Read more: Shuswap farm family raises Instagram following

Read more: Shuswap farm receives award for high animal welfare standards

“They’re staging it up so we’re going to start with 1,000, and then we’ll bump over the course of two and a half years to the full 3,000, which is so they can allow us to build our market so we don’t have all of a sudden 3,000 eggs a day to sell to stores,” Chelsea explained, adding local businesses have already expressed interest in carrying Keenan Family Farms’ eggs.

“Supporting local is so huge in Salmon Arm – everyone has linked arms, it’s so great,” said Chelsea. “So I’m confident in our ability to market this product. And it’s a product we stand behind, and that we’ve been selling for years now. We just have an ability to grow.”

Chelsea and James relocated from Surrey in 2017 to their 35-acre farm on Yankee Flats Road. With their five children, they have established a farm that in 2019 was Certified Animal Welfare Approved by A Greener World (AGW).

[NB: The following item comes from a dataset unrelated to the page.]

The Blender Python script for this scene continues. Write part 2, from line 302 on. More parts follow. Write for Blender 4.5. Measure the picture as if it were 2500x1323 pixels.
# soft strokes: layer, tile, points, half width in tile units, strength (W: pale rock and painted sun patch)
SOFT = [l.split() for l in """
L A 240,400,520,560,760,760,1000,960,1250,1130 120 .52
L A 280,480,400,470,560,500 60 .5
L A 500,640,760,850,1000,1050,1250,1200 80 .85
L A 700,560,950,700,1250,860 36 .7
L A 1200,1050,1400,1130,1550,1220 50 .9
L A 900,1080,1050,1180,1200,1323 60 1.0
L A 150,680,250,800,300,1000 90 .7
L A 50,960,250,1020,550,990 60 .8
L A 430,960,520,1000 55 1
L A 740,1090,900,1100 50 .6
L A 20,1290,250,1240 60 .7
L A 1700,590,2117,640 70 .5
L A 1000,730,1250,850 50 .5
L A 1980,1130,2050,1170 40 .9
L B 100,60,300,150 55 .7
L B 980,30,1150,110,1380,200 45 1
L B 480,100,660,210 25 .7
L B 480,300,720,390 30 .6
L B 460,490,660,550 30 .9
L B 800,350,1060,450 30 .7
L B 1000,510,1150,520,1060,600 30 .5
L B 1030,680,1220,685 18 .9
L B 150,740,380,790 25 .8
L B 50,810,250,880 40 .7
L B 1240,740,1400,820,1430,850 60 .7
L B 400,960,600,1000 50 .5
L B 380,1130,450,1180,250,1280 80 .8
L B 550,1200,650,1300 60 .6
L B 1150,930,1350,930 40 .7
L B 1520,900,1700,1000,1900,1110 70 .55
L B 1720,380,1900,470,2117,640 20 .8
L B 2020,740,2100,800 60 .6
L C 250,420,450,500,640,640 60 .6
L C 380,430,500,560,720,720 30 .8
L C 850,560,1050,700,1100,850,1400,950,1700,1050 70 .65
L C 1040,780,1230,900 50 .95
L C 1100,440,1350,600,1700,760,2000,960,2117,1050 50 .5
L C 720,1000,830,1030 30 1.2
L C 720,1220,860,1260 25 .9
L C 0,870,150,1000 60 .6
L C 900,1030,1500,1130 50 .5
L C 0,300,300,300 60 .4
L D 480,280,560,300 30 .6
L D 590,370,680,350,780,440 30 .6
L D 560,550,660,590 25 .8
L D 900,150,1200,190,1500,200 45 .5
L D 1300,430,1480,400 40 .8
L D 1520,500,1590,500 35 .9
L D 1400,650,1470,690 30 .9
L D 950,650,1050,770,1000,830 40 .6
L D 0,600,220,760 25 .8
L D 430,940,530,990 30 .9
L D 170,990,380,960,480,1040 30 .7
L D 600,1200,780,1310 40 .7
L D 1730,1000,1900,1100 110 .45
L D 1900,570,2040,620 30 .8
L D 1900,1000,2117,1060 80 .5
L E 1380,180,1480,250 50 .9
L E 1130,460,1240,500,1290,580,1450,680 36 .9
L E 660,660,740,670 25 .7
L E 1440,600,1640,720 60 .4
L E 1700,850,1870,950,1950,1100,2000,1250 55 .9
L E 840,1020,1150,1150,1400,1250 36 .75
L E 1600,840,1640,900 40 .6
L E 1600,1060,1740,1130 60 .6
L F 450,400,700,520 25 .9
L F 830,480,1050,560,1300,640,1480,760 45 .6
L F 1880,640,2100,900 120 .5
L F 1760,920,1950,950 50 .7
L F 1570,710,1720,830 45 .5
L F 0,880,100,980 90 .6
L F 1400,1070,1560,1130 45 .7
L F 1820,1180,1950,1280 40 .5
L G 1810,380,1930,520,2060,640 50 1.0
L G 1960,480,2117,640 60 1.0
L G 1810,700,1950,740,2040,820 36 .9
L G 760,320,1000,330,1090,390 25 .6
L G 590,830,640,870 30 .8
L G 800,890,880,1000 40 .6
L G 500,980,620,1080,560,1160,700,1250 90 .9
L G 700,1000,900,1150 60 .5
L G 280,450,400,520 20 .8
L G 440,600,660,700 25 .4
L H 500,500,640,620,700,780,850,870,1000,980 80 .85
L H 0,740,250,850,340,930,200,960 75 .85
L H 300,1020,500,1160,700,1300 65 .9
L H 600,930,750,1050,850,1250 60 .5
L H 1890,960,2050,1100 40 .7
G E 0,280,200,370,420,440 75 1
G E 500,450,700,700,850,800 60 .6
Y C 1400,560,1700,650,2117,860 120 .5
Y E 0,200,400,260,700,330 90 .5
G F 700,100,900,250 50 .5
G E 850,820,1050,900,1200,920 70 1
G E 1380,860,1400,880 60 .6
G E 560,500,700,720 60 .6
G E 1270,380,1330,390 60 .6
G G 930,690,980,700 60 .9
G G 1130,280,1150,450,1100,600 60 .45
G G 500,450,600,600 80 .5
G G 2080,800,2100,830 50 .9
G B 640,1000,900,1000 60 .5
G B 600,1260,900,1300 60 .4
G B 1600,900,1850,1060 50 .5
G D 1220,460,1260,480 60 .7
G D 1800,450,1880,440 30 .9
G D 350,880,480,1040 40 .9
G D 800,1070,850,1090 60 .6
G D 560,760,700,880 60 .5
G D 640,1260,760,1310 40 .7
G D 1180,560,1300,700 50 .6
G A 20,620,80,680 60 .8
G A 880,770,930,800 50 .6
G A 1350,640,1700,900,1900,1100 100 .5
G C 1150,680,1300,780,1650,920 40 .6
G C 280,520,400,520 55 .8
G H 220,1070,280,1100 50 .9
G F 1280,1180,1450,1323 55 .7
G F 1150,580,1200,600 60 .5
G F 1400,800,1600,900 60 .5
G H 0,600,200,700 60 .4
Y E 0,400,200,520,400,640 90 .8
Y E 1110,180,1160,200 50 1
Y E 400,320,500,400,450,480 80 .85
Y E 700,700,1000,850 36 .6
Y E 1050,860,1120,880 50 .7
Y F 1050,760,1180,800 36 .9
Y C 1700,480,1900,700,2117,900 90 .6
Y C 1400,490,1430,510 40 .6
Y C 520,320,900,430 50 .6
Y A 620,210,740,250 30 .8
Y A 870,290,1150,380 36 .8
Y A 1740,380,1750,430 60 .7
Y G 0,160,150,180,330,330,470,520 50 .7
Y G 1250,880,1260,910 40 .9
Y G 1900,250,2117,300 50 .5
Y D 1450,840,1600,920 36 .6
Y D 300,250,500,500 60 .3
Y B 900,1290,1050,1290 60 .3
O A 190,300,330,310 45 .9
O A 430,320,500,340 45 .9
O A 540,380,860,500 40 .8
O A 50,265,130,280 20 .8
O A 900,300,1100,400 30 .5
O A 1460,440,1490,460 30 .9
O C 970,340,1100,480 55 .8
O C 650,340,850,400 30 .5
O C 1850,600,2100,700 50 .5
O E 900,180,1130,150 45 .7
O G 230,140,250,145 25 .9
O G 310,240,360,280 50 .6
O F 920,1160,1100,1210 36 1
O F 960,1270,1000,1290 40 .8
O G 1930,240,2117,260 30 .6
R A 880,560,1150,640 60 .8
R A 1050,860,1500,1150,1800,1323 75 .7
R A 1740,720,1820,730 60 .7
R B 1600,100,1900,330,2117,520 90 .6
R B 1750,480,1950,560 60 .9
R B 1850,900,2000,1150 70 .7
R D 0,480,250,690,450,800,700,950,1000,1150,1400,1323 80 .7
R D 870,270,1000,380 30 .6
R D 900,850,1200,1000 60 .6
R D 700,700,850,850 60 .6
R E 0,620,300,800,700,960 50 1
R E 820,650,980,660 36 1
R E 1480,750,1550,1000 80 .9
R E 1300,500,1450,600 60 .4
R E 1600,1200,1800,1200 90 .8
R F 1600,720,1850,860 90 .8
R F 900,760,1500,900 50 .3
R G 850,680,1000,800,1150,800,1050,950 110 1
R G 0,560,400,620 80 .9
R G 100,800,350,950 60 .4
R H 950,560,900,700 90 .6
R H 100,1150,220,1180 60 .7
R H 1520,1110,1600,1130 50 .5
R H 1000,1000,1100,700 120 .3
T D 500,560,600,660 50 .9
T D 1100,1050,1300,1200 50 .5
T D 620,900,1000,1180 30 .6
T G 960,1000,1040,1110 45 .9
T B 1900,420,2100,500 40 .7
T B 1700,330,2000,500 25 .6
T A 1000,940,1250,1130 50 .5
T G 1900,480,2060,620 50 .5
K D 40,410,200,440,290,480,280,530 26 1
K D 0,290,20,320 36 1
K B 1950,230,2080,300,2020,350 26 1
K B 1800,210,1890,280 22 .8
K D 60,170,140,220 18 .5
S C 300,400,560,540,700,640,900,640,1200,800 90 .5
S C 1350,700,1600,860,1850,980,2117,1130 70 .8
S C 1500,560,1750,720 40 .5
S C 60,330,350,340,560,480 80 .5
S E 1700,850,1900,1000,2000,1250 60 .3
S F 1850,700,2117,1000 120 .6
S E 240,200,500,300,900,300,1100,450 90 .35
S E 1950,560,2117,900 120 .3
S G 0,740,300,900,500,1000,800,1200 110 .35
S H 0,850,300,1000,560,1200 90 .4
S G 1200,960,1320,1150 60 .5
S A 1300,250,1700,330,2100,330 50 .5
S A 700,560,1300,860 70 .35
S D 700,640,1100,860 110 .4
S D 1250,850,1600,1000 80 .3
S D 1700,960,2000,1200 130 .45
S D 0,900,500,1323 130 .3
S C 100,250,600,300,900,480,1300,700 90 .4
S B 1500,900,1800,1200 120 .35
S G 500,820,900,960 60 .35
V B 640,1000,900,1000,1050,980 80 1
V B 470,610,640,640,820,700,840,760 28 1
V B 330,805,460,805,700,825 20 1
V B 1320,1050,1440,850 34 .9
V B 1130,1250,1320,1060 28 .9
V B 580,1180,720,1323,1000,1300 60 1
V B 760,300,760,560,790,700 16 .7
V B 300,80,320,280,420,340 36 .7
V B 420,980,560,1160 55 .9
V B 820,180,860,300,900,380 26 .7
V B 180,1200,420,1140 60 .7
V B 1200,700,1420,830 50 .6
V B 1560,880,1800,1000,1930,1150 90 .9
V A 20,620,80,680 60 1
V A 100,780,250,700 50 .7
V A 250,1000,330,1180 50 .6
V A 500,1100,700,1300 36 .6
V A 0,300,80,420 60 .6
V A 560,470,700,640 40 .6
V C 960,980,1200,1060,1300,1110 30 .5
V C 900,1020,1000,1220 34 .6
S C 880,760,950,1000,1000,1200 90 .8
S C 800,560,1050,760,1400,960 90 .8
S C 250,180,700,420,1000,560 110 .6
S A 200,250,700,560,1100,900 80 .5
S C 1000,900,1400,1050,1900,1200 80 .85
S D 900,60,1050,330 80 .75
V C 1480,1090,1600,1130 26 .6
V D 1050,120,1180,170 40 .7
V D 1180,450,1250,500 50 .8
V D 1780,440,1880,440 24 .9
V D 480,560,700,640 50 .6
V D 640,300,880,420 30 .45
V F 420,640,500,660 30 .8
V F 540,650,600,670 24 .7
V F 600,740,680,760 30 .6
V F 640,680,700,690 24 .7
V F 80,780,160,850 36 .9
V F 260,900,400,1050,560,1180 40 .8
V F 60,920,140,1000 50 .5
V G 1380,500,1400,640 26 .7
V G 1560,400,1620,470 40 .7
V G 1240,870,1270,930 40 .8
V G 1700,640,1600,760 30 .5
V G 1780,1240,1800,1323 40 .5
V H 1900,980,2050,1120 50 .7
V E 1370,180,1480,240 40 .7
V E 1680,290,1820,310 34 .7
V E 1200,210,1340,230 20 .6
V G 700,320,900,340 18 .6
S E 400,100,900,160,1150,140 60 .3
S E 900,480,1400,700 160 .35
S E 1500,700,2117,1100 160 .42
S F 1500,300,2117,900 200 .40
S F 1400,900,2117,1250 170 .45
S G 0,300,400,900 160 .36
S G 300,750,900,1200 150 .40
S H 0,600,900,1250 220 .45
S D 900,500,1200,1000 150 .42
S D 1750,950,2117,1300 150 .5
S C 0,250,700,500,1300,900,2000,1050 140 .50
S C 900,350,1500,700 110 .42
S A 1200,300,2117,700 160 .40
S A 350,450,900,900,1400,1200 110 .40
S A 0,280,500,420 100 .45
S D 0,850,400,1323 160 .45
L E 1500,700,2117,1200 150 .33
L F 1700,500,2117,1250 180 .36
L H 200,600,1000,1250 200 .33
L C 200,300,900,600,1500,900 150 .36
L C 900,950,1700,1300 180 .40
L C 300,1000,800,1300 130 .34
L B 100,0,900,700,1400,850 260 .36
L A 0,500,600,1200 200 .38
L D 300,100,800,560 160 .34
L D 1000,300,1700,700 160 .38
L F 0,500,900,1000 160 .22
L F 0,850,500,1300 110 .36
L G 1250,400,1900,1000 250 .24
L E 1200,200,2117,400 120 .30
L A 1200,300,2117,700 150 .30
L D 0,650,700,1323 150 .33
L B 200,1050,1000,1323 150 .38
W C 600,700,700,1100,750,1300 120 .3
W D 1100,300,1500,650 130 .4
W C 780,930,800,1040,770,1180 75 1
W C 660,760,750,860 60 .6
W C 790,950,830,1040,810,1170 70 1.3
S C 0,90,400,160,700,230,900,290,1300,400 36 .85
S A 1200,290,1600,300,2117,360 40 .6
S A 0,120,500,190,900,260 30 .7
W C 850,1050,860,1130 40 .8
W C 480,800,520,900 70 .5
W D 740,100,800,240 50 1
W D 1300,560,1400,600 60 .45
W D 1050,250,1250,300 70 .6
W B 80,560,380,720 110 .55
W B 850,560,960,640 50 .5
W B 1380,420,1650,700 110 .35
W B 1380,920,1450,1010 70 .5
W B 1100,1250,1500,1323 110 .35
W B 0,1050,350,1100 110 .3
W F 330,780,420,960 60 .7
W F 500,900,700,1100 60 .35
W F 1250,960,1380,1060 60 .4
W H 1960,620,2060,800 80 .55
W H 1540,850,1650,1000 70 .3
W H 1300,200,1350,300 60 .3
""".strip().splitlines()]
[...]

This certification, according to AGW, lets consumers know the Keenans’ livestock is “raised outdoors on pasture or range in accordance with the highest animal welfare standards in the U.S. and Canada, using sustainable agriculture methods on an independent farm.”

The Keenans don’t expect to be producing eggs with the first 1,000 hens until early 2023.

“We are not scared of hard work and we have made it now, almost five years starting from scratch on this farm with our pork and with the eggs, and now expanding on the egg side is just such a cool opportunity for us as a family,” said Chelsea.